I ended up calling a store in Jesup. The young woman who worked with me by phone was extremely helpful. Shortly thereafter, our children went to the store with the information we had sent them. The young woman with whom I had talked was on duty. Quickly, the three of them filled our order and kept our service ongoing.
We are also are grateful to those Wayne countians who have brought service to us. Once again, I say thank goodness for small towns and the people who live in them.
After we moved to Jesup, mid 20th century, I quickly learned two lessons about small towns.
First: Never say anything about anyone because everyone is related one to another.
Shortly after we moved to town, Bob bought some antiques from a neighbor who was selling the furnishings from an old house he had bought. His mother asked to see the furniture. As we chatted, she said, “My cousin married a Denty.” Turns out her cousin was Bob’s aunt who lived at The Ridge in McIntosh County. Remember, I had just moved across country from a cosmopolitan city to small town America and I loved the idea of being related to someone, even if by marriage, in Wayne County.
Secondly, it didn’t take me long to appreciate the ease of living where shopping was convenient, where people offered to help, where people dropped by for a visit.

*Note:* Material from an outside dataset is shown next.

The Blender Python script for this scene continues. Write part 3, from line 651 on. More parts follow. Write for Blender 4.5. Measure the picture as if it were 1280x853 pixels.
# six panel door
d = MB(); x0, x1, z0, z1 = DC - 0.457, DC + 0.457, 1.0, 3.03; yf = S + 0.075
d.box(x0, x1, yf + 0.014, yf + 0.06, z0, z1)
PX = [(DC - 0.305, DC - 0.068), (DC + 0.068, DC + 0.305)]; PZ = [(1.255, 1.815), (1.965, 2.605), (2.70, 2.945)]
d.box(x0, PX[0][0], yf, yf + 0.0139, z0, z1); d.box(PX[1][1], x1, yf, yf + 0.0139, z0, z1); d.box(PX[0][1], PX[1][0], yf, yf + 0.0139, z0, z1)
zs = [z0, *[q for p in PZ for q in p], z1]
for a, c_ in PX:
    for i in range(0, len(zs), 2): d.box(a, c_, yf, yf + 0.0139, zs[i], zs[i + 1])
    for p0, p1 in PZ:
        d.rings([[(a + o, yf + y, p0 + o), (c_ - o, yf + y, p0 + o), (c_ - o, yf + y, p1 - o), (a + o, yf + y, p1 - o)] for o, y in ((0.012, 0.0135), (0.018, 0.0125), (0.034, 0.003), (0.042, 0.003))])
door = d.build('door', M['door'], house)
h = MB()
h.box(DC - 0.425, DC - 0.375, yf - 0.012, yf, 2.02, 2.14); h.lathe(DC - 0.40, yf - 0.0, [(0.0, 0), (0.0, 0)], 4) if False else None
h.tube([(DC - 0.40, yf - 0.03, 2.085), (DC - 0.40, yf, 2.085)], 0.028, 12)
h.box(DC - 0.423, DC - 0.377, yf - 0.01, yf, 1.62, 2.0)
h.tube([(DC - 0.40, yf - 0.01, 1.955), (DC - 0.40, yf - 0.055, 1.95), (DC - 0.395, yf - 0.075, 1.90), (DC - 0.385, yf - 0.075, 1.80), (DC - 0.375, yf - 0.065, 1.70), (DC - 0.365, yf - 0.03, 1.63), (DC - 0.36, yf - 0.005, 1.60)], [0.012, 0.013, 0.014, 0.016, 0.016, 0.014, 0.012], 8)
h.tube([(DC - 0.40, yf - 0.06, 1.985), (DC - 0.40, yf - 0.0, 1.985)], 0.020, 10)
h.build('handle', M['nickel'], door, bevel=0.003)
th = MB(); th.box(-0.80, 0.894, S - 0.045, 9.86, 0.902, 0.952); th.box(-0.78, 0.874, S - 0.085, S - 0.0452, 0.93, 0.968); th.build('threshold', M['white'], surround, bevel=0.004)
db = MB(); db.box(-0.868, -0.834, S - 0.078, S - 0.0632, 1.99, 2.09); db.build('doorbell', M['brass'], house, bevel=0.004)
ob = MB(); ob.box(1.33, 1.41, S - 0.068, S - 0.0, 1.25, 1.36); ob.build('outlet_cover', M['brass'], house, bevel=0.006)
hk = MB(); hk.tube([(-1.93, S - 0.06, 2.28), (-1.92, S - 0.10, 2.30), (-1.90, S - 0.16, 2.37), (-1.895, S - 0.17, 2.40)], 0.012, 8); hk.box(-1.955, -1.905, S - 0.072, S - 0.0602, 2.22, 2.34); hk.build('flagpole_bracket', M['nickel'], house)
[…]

I, who grew up in Dallas, Texas, was soon saying, “I’ve been a small town girl all my life and just didn’t know it.”
I learned that raising children in a small town, even with some of the big city problems, was easier. It didn’t take me long to see why some parents in moving to Northern cities for jobs, often sent their children home for grandparents to raise in a small town. I taught a number of those transplants.
Children growing up in small towns may not have all of the advantages that big time money can buy in a city like season tickets to the opera, frequent tours of museums, or box seats at Major League Baseball. However, they learn to be self sufficient.
One of my former students, selected for the Governor’s Honors Program, was hesitant about attending. She doubted her abilities to compete with students from the Atlanta. When she returned, she was confident. She told me, “I want to thank all my teachers in Wayne County. The others in my group had read books that I’ve not yet read, but none of them were comfortable writing anything. I wrote all the reports for my group. I can read the books that I haven’t yet read on my own.”
I consider the real strength of small towns, Jesup especially, is the fact that problems, no matter how dire, seemed solvable. The bigger the cities, the greater the problems.
I’ve also discovered that long time residents, while they may not have have all the updated bells and whistles that an outsider might bring, often offer the best leadership skills. The true professionals, the ones who have continued their learning process far beyond all requirements, the ones who care about the town and all of its citizens of all ages, the ones without a one-issue agenda, view leadership not as a raise in pay, but rather as a calling. Decision makers are wise when they tap this immense home-nurtured talent.
The contractor was right. We might not be able to define quality, but we know it when we see it in our small town.